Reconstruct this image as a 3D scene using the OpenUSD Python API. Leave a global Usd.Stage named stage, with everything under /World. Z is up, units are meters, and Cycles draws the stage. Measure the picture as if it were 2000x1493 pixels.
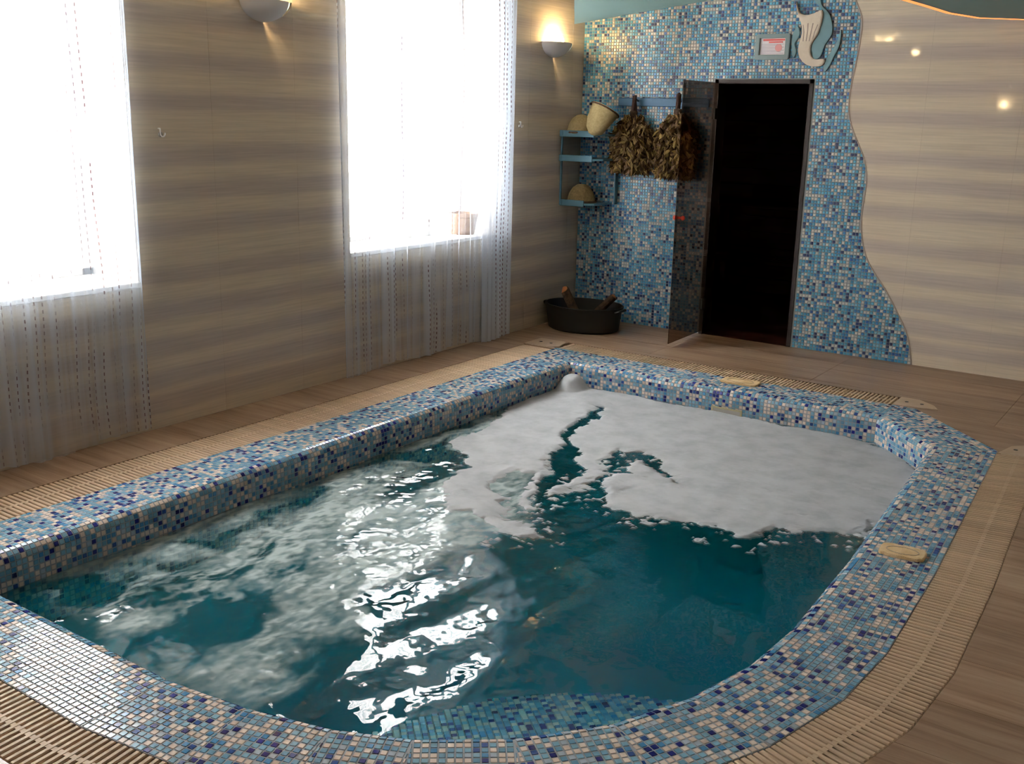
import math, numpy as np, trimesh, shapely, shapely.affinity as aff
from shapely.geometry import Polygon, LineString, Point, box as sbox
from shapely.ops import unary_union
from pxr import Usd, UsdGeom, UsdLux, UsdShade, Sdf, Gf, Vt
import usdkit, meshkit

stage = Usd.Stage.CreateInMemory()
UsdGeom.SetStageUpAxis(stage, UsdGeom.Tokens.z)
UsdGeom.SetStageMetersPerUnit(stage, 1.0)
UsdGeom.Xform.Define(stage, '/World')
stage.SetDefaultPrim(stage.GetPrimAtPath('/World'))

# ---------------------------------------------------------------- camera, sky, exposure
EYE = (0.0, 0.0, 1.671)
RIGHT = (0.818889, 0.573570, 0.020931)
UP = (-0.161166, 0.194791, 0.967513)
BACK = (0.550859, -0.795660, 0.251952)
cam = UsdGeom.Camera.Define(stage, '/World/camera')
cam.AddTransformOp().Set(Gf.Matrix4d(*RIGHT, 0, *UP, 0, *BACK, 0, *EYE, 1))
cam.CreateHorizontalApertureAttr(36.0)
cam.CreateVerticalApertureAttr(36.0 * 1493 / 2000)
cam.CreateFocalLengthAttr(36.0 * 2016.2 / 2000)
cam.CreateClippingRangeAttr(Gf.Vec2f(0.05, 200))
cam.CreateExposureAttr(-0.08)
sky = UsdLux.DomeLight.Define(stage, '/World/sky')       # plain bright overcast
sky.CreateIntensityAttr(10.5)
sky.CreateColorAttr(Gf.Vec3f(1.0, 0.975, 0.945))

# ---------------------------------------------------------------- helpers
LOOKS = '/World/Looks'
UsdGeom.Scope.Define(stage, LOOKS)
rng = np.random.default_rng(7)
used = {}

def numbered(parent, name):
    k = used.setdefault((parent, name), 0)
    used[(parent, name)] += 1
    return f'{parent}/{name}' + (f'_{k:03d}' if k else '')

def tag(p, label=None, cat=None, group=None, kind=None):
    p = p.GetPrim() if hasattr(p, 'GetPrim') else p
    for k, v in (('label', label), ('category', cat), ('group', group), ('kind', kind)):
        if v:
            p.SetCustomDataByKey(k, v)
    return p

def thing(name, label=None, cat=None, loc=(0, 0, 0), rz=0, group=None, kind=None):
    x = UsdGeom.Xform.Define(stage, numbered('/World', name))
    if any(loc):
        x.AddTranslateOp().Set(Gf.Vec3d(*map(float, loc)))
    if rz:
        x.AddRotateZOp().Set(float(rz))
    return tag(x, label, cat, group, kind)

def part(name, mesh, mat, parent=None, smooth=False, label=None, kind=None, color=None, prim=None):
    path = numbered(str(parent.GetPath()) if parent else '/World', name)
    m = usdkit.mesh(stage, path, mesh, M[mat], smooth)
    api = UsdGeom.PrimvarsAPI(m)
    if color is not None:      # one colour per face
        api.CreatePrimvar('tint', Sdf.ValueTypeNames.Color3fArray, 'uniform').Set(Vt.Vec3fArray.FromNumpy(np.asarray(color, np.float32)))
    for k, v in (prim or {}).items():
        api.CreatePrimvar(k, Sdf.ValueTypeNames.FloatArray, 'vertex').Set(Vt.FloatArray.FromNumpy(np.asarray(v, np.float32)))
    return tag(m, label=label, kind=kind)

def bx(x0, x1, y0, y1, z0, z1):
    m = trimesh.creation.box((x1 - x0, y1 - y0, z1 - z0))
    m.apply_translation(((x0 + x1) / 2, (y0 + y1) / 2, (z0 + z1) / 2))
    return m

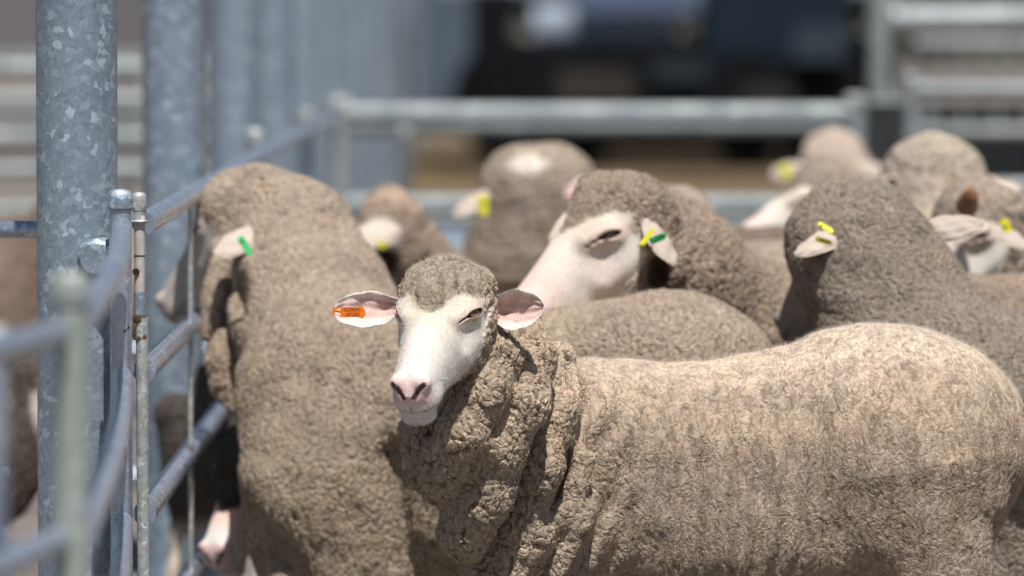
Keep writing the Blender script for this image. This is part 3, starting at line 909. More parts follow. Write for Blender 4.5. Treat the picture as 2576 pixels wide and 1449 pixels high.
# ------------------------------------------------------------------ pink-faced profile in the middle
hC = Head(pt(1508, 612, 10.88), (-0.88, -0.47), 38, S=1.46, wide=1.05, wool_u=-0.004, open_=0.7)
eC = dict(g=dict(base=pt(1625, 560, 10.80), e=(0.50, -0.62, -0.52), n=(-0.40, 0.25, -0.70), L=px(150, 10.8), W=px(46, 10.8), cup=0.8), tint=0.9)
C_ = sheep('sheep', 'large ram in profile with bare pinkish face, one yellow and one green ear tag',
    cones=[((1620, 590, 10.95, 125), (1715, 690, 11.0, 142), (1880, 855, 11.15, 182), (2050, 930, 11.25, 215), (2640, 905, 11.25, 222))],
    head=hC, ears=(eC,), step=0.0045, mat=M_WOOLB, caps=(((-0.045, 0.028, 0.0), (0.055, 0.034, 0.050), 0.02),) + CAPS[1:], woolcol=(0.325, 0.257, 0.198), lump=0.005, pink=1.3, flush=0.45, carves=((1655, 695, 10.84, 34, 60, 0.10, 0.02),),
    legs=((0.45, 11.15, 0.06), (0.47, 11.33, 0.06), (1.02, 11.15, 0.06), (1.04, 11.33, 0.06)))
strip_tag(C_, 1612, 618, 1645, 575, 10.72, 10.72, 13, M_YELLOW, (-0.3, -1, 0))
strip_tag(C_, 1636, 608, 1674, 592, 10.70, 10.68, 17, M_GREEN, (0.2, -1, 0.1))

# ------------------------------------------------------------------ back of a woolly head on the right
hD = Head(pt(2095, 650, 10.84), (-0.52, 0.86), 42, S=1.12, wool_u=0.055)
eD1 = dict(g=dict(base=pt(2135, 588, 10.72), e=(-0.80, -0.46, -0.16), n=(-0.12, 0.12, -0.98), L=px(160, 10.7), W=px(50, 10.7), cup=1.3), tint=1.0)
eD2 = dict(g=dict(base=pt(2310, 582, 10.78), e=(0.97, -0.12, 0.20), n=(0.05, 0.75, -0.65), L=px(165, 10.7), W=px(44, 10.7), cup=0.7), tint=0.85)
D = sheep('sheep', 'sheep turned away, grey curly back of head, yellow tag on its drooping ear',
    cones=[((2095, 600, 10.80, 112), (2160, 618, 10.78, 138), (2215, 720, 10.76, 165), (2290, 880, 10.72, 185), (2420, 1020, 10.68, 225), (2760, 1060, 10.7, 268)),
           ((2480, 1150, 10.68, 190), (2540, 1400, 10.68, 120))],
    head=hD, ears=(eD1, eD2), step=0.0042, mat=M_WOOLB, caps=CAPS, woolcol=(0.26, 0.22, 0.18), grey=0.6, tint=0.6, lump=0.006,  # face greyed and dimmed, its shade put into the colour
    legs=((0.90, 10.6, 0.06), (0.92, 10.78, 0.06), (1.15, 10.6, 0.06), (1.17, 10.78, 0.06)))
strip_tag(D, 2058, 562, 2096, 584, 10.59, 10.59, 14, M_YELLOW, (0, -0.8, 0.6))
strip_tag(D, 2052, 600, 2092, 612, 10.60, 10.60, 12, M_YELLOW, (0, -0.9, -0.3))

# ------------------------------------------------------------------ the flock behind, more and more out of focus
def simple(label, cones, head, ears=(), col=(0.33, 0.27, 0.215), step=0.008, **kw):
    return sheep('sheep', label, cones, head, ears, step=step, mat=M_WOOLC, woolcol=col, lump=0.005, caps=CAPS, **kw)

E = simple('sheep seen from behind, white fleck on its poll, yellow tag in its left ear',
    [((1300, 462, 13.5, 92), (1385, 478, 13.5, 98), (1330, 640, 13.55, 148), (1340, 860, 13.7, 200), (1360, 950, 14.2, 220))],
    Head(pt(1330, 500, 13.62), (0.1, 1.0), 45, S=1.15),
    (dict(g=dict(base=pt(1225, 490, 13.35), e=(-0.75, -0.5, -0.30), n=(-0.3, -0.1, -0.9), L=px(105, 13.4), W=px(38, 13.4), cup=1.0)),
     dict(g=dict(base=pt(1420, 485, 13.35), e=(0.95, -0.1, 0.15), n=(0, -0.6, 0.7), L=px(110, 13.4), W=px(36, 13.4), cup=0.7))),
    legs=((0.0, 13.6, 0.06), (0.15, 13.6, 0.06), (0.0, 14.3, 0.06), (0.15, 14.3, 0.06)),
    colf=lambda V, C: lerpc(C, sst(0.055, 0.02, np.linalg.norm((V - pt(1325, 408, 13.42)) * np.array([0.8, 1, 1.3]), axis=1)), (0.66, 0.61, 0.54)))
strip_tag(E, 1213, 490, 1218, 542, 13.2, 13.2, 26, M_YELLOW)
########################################
→ TASK REQUIREMENTS
Reproduce, without alteration, solely the lines beginning at the line that includes "Keep writing the" and ending at the line that includes "(0.2, -1, 0.1))", both lines included.

→ ANSWER IN FULL
Keep writing the Blender script for this image. This is part 3, starting at line 909. More parts follow. Write for Blender 4.5. Treat the picture as 2576 pixels wide and 1449 pixels high.
# ------------------------------------------------------------------ pink-faced profile in the middle
hC = Head(pt(1508, 612, 10.88), (-0.88, -0.47), 38, S=1.46, wide=1.05, wool_u=-0.004, open_=0.7)
eC = dict(g=dict(base=pt(1625, 560, 10.80), e=(0.50, -0.62, -0.52), n=(-0.40, 0.25, -0.70), L=px(150, 10.8), W=px(46, 10.8), cup=0.8), tint=0.9)
C_ = sheep('sheep', 'large ram in profile with bare pinkish face, one yellow and one green ear tag',
    cones=[((1620, 590, 10.95, 125), (1715, 690, 11.0, 142), (1880, 855, 11.15, 182), (2050, 930, 11.25, 215), (2640, 905, 11.25, 222))],
    head=hC, ears=(eC,), step=0.0045, mat=M_WOOLB, caps=(((-0.045, 0.028, 0.0), (0.055, 0.034, 0.050), 0.02),) + CAPS[1:], woolcol=(0.325, 0.257, 0.198), lump=0.005, pink=1.3, flush=0.45, carves=((1655, 695, 10.84, 34, 60, 0.10, 0.02),),
    legs=((0.45, 11.15, 0.06), (0.47, 11.33, 0.06), (1.02, 11.15, 0.06), (1.04, 11.33, 0.06)))
strip_tag(C_, 1612, 618, 1645, 575, 10.72, 10.72, 13, M_YELLOW, (-0.3, -1, 0))
strip_tag(C_, 1636, 608, 1674, 592, 10.70, 10.68, 17, M_GREEN, (0.2, -1, 0.1))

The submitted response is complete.